Work to be completed:
Only lines holding the word "part" should be copied from the material.

Data provided:
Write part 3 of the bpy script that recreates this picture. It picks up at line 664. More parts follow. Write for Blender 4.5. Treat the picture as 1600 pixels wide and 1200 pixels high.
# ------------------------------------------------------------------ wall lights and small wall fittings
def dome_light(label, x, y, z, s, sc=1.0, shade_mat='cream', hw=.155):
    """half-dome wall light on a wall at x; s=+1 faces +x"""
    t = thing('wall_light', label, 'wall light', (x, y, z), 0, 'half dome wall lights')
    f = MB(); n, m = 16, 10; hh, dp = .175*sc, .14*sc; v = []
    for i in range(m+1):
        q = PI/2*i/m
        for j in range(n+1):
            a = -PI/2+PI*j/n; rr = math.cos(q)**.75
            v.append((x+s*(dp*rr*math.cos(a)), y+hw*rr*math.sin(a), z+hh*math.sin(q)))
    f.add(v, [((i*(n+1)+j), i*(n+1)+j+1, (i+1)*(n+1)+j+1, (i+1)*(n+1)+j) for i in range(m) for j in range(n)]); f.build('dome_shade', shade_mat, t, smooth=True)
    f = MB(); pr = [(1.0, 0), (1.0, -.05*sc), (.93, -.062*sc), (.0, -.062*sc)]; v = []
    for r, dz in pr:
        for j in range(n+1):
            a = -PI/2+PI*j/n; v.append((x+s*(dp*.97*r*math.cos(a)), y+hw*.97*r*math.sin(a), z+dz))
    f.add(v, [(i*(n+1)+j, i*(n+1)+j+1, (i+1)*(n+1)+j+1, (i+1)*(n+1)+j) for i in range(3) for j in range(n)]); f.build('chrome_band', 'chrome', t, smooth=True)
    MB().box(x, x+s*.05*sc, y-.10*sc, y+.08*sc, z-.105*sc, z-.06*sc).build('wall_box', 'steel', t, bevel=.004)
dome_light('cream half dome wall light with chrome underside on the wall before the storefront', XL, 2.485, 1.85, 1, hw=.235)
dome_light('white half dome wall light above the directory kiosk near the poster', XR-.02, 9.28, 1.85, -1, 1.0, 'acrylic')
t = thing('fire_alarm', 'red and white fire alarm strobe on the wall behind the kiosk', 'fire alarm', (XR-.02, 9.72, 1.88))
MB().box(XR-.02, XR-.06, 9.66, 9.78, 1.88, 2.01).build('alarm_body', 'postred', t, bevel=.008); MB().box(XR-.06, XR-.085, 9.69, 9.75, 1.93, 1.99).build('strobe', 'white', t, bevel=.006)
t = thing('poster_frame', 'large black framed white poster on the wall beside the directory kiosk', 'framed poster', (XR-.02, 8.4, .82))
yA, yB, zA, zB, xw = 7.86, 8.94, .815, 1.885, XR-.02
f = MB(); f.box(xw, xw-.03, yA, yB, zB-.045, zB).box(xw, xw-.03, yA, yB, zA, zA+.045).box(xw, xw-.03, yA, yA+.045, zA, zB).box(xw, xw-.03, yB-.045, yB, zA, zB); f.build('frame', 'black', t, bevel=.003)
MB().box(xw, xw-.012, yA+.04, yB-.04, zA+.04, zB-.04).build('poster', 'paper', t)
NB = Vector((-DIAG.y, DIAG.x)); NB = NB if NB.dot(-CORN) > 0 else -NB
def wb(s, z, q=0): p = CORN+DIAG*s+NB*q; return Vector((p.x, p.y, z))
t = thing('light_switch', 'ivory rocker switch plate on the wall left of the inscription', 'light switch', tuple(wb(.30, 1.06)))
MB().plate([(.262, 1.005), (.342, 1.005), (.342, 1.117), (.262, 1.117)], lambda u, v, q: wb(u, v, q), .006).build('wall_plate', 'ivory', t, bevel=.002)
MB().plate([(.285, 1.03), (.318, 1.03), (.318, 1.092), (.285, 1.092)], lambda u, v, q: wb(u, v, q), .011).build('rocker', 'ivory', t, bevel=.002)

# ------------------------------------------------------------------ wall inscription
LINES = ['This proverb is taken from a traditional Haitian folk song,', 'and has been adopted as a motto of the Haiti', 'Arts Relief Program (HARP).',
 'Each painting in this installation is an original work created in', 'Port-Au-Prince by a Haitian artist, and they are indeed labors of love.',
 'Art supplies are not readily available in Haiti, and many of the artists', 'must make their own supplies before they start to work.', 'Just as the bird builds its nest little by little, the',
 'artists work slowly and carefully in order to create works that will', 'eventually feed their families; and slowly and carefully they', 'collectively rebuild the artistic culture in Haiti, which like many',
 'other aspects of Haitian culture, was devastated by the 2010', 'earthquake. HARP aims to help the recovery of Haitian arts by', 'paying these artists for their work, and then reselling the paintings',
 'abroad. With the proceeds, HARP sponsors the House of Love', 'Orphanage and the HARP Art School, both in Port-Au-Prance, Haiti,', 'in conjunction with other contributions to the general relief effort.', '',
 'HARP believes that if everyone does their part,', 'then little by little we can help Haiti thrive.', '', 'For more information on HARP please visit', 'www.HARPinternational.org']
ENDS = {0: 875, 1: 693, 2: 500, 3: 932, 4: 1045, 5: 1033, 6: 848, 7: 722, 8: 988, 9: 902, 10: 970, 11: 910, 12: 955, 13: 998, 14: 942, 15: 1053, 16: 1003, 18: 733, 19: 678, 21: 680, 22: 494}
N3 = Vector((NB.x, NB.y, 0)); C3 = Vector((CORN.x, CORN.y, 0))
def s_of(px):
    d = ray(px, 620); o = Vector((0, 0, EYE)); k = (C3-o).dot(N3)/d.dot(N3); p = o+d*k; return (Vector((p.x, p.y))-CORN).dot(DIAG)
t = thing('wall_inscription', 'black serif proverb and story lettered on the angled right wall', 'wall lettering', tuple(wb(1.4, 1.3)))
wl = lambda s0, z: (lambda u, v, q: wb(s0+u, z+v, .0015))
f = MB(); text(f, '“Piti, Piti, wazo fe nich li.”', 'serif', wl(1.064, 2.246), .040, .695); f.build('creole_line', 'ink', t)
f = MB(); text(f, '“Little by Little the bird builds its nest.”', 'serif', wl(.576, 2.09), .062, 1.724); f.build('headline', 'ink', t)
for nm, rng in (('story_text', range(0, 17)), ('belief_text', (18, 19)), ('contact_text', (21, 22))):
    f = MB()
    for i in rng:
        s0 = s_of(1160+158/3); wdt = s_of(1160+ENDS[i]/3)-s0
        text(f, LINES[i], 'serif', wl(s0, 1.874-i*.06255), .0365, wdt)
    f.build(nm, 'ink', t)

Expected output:
Write part 3 of the bpy script that recreates this picture. It picks up at line 664. More parts follow. Write for Blender 4.5. Treat the picture as 1600 pixels wide and 1200 pixels high.
 'HARP believes that if everyone does their part,', 'then little by little we can help Haiti thrive.', '', 'For more information on HARP please visit', 'www.HARPinternational.org']